1 November 2013 — 4 January 2014
David Kordansky Gallery is very pleased to announce an exhibition of new work by Lesley Vance. The show will open on November 1, 2013 and run through January 4, 2014. An opening reception will be held on Friday, November 1 from 6:00pm until 9:00pm.
Over the last few years, Lesley Vance has created an increasingly distinct vocabulary of forms, drawing from lineages of both abstract and representational painting. Though the works are, in the end, abstractions, they also make clear their relationship to the physical world. This is partially due to a process that allows Vance to structure her observations in the studio and simultaneously develop a wide array of formal responses to them. She treats the paintings and watercolors as discrete objects in and of themselves, independent of source material. Pigment and medium are utilized in a way that allows them to reveal their own materiality, as well as the ways in which they generate illusionistic effects to produce a peculiar and specific atmosphere.

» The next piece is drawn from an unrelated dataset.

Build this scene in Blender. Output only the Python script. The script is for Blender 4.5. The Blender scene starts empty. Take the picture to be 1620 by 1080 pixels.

Vance's newest paintings are filled with particularly indelible imagery, made up of strong lines and high contrast passages. In addition, her palette has grown more diverse, with each painting asserting its own specific moods, suggesting expansive spaces and dramatic shifts between forms. Accordingly, the work has begun to evoke the luminosity of exterior landscapes––particularly those of the West––and therefore intersect with the multi-valent history of abstraction in American modernism, in which non-objective and figurative tendencies coalesce.
Related advances can also be seen in the latest watercolors. In some of these, as in the new paintings, prismatic arrays of interlocking shapes provide alternate ways of tracing the movement of Vance's hand. They exemplify her ability to construct and dismantle a given form with a single gesture, or to render intimate spaces that function like open ones (and vice versa). Regardless of its physical dimensions, the work communicates a sense of scope that goes beyond notions of size. What is at stake, rather, is the possibility for painting to inscribe itself in––and amplify––the lyrical and poetic qualities of visual experience.

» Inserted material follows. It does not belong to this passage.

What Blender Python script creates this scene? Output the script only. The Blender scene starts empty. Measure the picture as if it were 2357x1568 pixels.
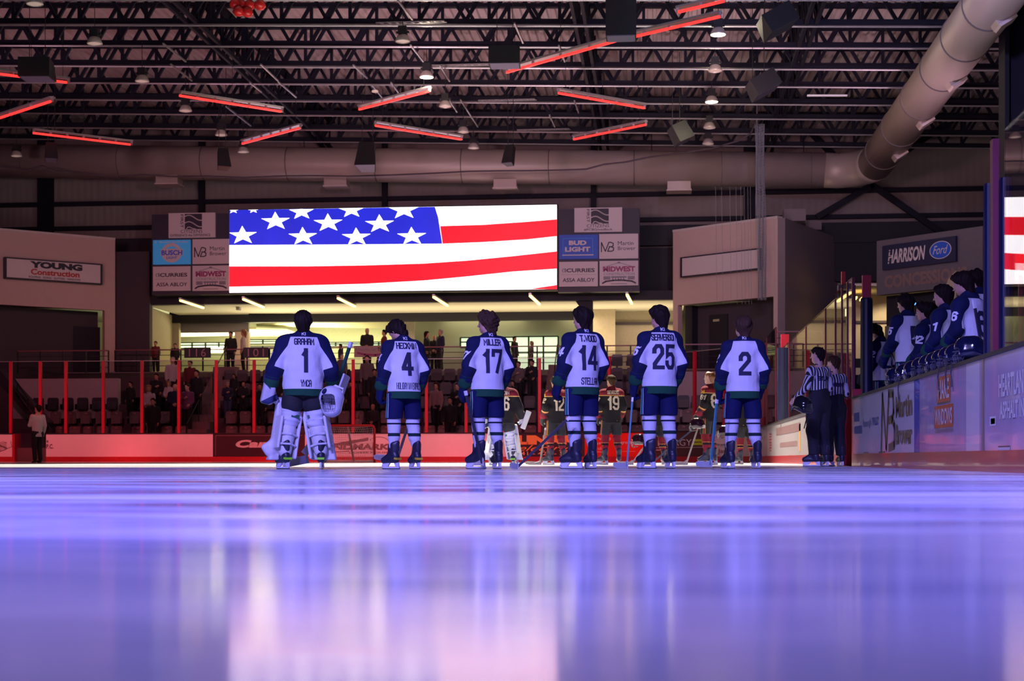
import bpy, bmesh, math, random
import numpy as np
from mathutils import Vector, Matrix
from mathutils.bvhtree import BVHTree
random.seed(7); rng = np.random.RandomState(7)
SC = bpy.context.scene; COL = SC.collection
# ------------------------------------------------------------------ camera, world, light, exposure
F = 3500.0; CX = 1178.5; HY = 1056.0; CAMH = 0.125
TH = math.atan(347.5/F); CT, ST = math.cos(TH), math.sin(TH)
cam_data = bpy.data.cameras.new('camera'); cam = bpy.data.objects.new('camera', cam_data); COL.objects.link(cam)
cam.location = (0, 0, CAMH); cam.rotation_euler = (math.pi/2, 0, TH)
cam_data.sensor_width = 36; cam_data.lens = 36*F/2357; cam_data.shift_y = (HY-784)/2357
cam_data.clip_end = 200; cam_data.clip_start = .05
cam_data.dof.use_dof = True; cam_data.dof.focus_distance = 18.6; cam_data.dof.aperture_fstop = 4.0
SC.camera = cam
SC.view_settings.view_transform = 'Standard'; SC.view_settings.look = 'None'
SC.view_settings.exposure = 0.0; SC.view_settings.gamma = 1.0; SC.view_settings.use_curve_mapping = False
SC.cycles.use_denoising = True
SC.cycles.max_bounces = 6; SC.cycles.diffuse_bounces = 3; SC.cycles.glossy_bounces = 4
SC.cycles.transparent_max_bounces = 14; SC.cycles.transmission_bounces = 2
SC.cycles.sample_clamp_indirect = 3.0; SC.cycles.caustics_reflective = False; SC.cycles.caustics_refractive = False
SC.cycles.use_adaptive_sampling = True; SC.cycles.adaptive_threshold = .02
w = bpy.data.worlds.new('arena_dark'); SC.world = w; w.use_nodes = True
w.node_tree.nodes['Background'].inputs[0].default_value = (.30, .22, .42, 1)
w.node_tree.nodes['Background'].inputs[1].default_value = .02

def lamp(name, kind, loc, target, energy, color, size=1.0, size_y=None, angle=60, blend=.6):
    d = bpy.data.lights.new(name, kind); d.energy = energy; d.color = color
    if kind == 'AREA':
        d.shape = 'RECTANGLE'; d.size = size; d.size_y = size_y or size
    elif kind == 'SPOT':
        d.spot_size = math.radians(angle); d.spot_blend = blend; d.shadow_soft_size = size
    else: d.shadow_soft_size = size
    o = bpy.data.objects.new(name, d); COL.objects.link(o); o.location = loc
    o.rotation_euler = (Vector(target)-Vector(loc)).to_track_quat('-Z', 'Y').to_euler()
    return o
# stage fixtures hung in the roof: blue over the near half, red over the far left corner, white over the far middle
lamp('blue_stage_light', 'SPOT', (-4.5, -7, 12.5), (-4.0, 9.5, 0), 17000, (.16, .15, 1.0), .25, angle=44, blend=.25)
lamp('blue_stage_light', 'SPOT', (1.5, -7, 12.5), (1.0, 9.5, 0), 9000, (.16, .12, 1.0), .25, angle=44, blend=.3)
lamp('violet_stage_light', 'SPOT', (-7, -6, 12.5), (-4, 7, 0.3), 16500, (.40, .34, 1.0), .3, angle=54, blend=.5)
lamp('back_light', 'SPOT', (-4, -3, 12.8), (-2.5, 18, 1.2), 3800, (.60, .58, 1.0), .3, angle=52, blend=.6)
for x_, e_ in ((-24, 5000), (-17.5, 6500), (-11, 6500), (-4.5, 5500)): lamp('red_stage_light', 'SPOT', (x_, 45, 12.3), (x_, 55.3, 0), e_, (1.0, .075, .085), .3, angle=36, blend=.6)
for x_, e_ in ((-21, 3600), (-8, 2200)): lamp('red_stage_light', 'SPOT', (x_, 34, 12.3), (x_, 58, 0.5), e_, (1.0, .13, .18), .3, angle=58, blend=.8)
lamp('house_light', 'SPOT', (-1, 38, 12.5), (-2.0, 36, 0), 27000, (1.0, .86, .72), .3, angle=86, blend=.6)
lamp('house_light', 'SPOT', (-9.5, 30, 12.5), (-9.5, 29, 0), 20000, (1.0, .88, .66), .3, angle=72, blend=.5)
for x_, e_ in ((-24, 1100), (-9, 1900), (3, 1500)): lamp('wall_fill', 'SPOT', (x_, 44, 9.5), (x_, 69, 10.5), e_, (1.0, .56, .70), .4, angle=95, blend=.8)  # unseen spots added in mid-air to brighten the back wall
for x_, e_, c_ in ((-20, 330, (.9, .40, .62)), (-5, 850, (1, .60, .76)), (8, 700, (.95, .60, .78))): lamp('roof_bounce_fill', 'SPOT', (x_, 48, 7), (x_+1, 53, 16), e_, c_, .4, angle=140, blend=.8)  # added upward fill standing in for light bounced off the ice
lamp('right_wall_fill', 'SPOT', (5, 30, 12), (9, 64, 10.5), 3600, (.50, .46, 1.0), .4, angle=80, blend=.8)  # extra bluish spot without a fixture, put in to tint the right wall
# ------------------------------------------------------------------ helpers
def ray(px):
    u = (px-CX)/F
    return u
def at(px, py, Y):
    """point on the plane Y (metres up the rink) that the lens shows at the pixel"""
    u = (px-CX)/F; X = Y*(u*CT-ST)/(CT+u*ST); d = -X*ST+Y*CT
    return Vector((X, Y, CAMH+(HY-py)*d/F))
def atz(px, py, z):
    d = F*(z-CAMH)/(HY-py); u = (px-CX)/F
    return Vector((u*d*CT-d*ST, u*d*ST+d*CT, z))
def atx(px, py, X):
    u = (px-CX)/F; Y = X*(CT+u*ST)/(u*CT-ST); d = -X*ST+Y*CT
    return Vector((X, Y, CAMH+(HY-py)*d/F))
def scale_at(px, Y):
    p = at(px, 0, Y); return F/(-p.x*ST+Y*CT)

MATS = {}
def mat(name, color, rough=.6, metal=0., emit=0., vary=.12, vscale=9., bump=0., spec=.5, coat=0.):
    if name in MATS: return MATS[name]
    m = bpy.data.materials.new(name); m.use_nodes = True; nt = m.node_tree; N = nt.nodes; b = N['Principled BSDF']
    b.inputs['Roughness'].default_value = rough; b.inputs['Metallic'].default_value = metal
    b.inputs['Specular IOR Level'].default_value = spec; b.inputs['Coat Weight'].default_value = coat
    tc = N.new('ShaderNodeTexCoord'); no = N.new('ShaderNodeTexNoise'); no.inputs['Scale'].default_value = vscale
    no.inputs['Detail'].default_value = 3
    nt.links.new(tc.outputs['Object'], no.inputs['Vector'])
    r = N.new('ShaderNodeMixRGB'); r.blend_type = 'MIX'
    c = color; r.inputs[1].default_value = (c[0]*(1-vary), c[1]*(1-vary), c[2]*(1-vary), 1)
    r.inputs[2].default_value = (min(1, c[0]*(1+vary)), min(1, c[1]*(1+vary)), min(1, c[2]*(1+vary)), 1)
    nt.links.new(no.outputs['Fac'], r.inputs[0]); nt.links.new(r.outputs[0], b.inputs['Base Color'])
    if emit:
        nt.links.new(r.outputs[0], b.inputs['Emission Color']); b.inputs['Emission Strength'].default_value = emit
    if bump:
        bp = N.new('ShaderNodeBump'); bp.inputs['Strength'].default_value = bump; bp.inputs['Distance'].default_value = .02
        nt.links.new(no.outputs['Fac'], bp.inputs['Height']); nt.links.new(bp.outputs[0], b.inputs['Normal'])
    MATS[name] = m; return m
def glass_mat(name, tint, rough=.0, gain=1.0):
    if name in MATS: return MATS[name]
    m = bpy.data.materials.new(name); m.use_nodes = True; nt = m.node_tree; N = nt.nodes; N.clear()
    out = N.new('ShaderNodeOutputMaterial'); mix = N.new('ShaderNodeMixShader'); t = N.new('ShaderNodeBsdfTransparent')
    g = N.new('ShaderNodeBsdfGlossy'); fr = N.new('ShaderNodeFresnel'); fr.inputs['IOR'].default_value = 1.5*gain
    ge = N.new('ShaderNodeNewGeometry'); io = N.new('ShaderNodeMapRange'); io.inputs[3].default_value = 1.5*gain; io.inputs[4].default_value = 1/(1.5*gain)
    nt.links.new(ge.outputs['Backfacing'], io.inputs[0]); nt.links.new(io.outputs[0], fr.inputs['IOR'])
    no = N.new('ShaderNodeTexNoise'); no.inputs['Scale'].default_value = 3; mp = N.new('ShaderNodeMapRange')
    mp.inputs[3].default_value = rough; mp.inputs[4].default_value = rough+.03
    nt.links.new(no.outputs[0], mp.inputs[0]); nt.links.new(mp.outputs[0], g.inputs['Roughness'])
    t.inputs[0].default_value = (*tint, 1)
    nt.links.new(fr.outputs[0], mix.inputs[0]); nt.links.new(t.outputs[0], mix.inputs[1]); nt.links.new(g.outputs[0], mix.inputs[2])
    nt.links.new(mix.outputs[0], out.inputs[0]); MATS[name] = m; return m

def worigin(p):
    v = Vector((0, 0, 0))
    while p is not None: v = v+p.location; p = p.parent
    return v
def tag(o, label=None, cat=None, group=None, kind=None):
    if label: o['label'] = label
    if cat: o['category'] = cat
    if group: o['group'] = group
    if kind: o['kind'] = kind
    return o
def empty(name, loc, rz=0, label=None, cat=None, group=None):
    o = bpy.data.objects.new(name, None); COL.objects.link(o); o.location = loc; o.rotation_euler = (0, 0, rz)
    o.empty_display_size = .1
    return tag(o, label, cat, group)
class MB:
    def __init__(s): s.v = []; s.f = []; s.mi = []; s.cur = 0
    def add(s, vs, fs, m=None):
        n = len(s.v); s.v += [tuple(map(float, v)) for v in vs]; s.f += [tuple(i+n for i in f) for f in fs]
        s.mi += [s.cur if m is None else m]*len(fs); return s
    def box(s, x0, y0, z0, x1, y1, z1, m=None):
        return s.add([(x0,y0,z0),(x1,y0,z0),(x1,y1,z0),(x0,y1,z0),(x0,y0,z1),(x1,y0,z1),(x1,y1,z1),(x0,y1,z1)],
            [(0,3,2,1),(4,5,6,7),(0,1,5,4),(1,2,6,5),(2,3,7,6),(3,0,4,7)], m)
    def obox(s, c, half, R=None, m=None):
        R = R or Matrix.Identity(3); c = Vector(c)
        vs = [c+R@Vector((sx*half[0], sy*half[1], sz*half[2])) for sz in (-1, 1) for sx, sy in ((-1,-1),(1,-1),(1,1),(-1,1))]
        return s.add(vs, [(0,3,2,1),(4,5,6,7),(0,1,5,4),(1,2,6,5),(2,3,7,6),(3,0,4,7)], m)
    def bar(s, a, b, w, h=None, up=(0,0,1), m=None):
        a = Vector(a); b = Vector(b); d = b-a; L = d.length
        if L < 1e-6: return s
        d /= L; up = Vector(up)
        if abs(d.dot(up)) > .99: up = Vector((0, 1, 0))
        x = d.cross(up).normalized(); z = x.cross(d)
        R = Matrix((x, d, z)).transposed()
        return s.obox((a+b)/2, (w/2, L/2, (h or w)/2), R, m)
    def tube(s, pts, r, n=8, m=None, caps=True):
        pts = [Vector(p) for p in pts]; rs = r if isinstance(r, (list, tuple)) else [r]*len(pts)
        rings = []; up = Vector((0, 0, 1))
        for i, p in enumerate(pts):
            d = (pts[min(i+1, len(pts)-1)]-pts[max(i-1, 0)]).normalized()
            u = up if abs(d.dot(up)) < .95 else Vector((0, 1, 0))
            x = d.cross(u).normalized(); z = x.cross(d)
            rings.append([p+(x*math.cos(2*math.pi*k/n)+z*math.sin(2*math.pi*k/n))*rs[i] for k in range(n)])
        vs = [v for q in rings for v in q]; fs = []
        for i in range(len(pts)-1):
            for k in range(n): fs.append((i*n+k, i*n+(k+1)%n, (i+1)*n+(k+1)%n, (i+1)*n+k))
        if caps: fs += [tuple(range(n-1, -1, -1)), tuple((len(pts)-1)*n+k for k in range(n))]
        return s.add(vs, fs, m)
    def lathe(s, c, prof, n=20, m=None):
        c = Vector(c); vs = [c+Vector((r*math.cos(2*math.pi*k/n), r*math.sin(2*math.pi*k/n), z)) for r, z in prof for k in range(n)]
        fs = [(i*n+k, i*n+(k+1)%n, (i+1)*n+(k+1)%n, (i+1)*n+k) for i in range(len(prof)-1) for k in range(n)]
        return s.add(vs, fs, m)
    def prism(s, pts, O, U, V, W, m=None):
        """polygon pts (u,v) on O+uU+vV, given thickness W"""
        O, U, V, W = map(Vector, (O, U, V, W)); n = len(pts)
        a = [O+U*p[0]+V*p[1] for p in pts]; b = [p+W for p in a]
        return s.add(a+b, [tuple(range(n))[::-1], tuple(range(n, 2*n))]+[(i, (i+1)%n, n+(i+1)%n, n+i) for i in range(n)], m)
    def build(s, name, mats, parent=None, smooth=False, local=False, origin=None, fix=True):
        if not isinstance(mats, (list, tuple)): mats = [mats]
        V = np.array(s.v, dtype=float)
        if local: O = Vector((0, 0, 0)); loc = O
        elif parent is not None: O = worigin(parent); loc = Vector((0, 0, 0))
        else:
            lo, hi = V.min(0), V.max(0); O = Vector(origin) if origin is not None else Vector(((lo[0]+hi[0])/2, (lo[1]+hi[1])/2, lo[2])); loc = O
        V = V-np.array(O)
        me = bpy.data.meshes.new(name); me.from_pydata(V.tolist(), [], s.f)
        for m in mats: me.materials.append(m)
        if len(mats) > 1: me.polygons.foreach_set('material_index', s.mi)
        if fix:
            bm = bmesh.new(); bm.from_mesh(me); bmesh.ops.recalc_face_normals(bm, faces=bm.faces); bm.to_mesh(me); bm.free()
        if smooth: me.polygons.foreach_set('use_smooth', [True]*len(me.polygons))
        me.update()
        o = bpy.data.objects.new(name, me); COL.objects.link(o); o.location = loc; o.parent = parent
        return o
def struct(o): o['kind'] = 'structure'; return o
def copy_tree(o, parent=None):
    c = o.copy(); COL.objects.link(c)
    if parent is not None: c.parent = parent
    for ch in [x for x in o.children]: copy_tree(ch, c)
    return c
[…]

Lesley Vance has been the subject of solo exhibitions at the Bowdoin College Museum of Art, Bowdoin, ME; the FLAG Art Foundation, New York; and, with Ricky Swallow, at the Huntington Library, Art Collections, and Botanical Gardens, San Marino, CA. Recent group exhibitions include Painter Painter, Walker Art Center, Minneapolis, MN; A House of Leaves. Second Movement, David Roberts Art Foundation, London; Difference, Dallas Museum of Art; Art on Paper 2012: The 42nd Exhibition, The Bob & Lissa Shelley McDowell Gallery, Weatherspoon Art Museum, Greensboro, NC; Three Evidentiary Claims, Center for Curatorial Studies, Bard College, Annandale-on-Hudson, NY; Tableaux, MAGASIN - Centre National d'Art Contemporain, Grenoble, France; and 2010 Biennial Exhibition, Whitney Museum of American Art, New York. A monographic catalogue devoted to her work was published by David Kordansky Gallery in 2013.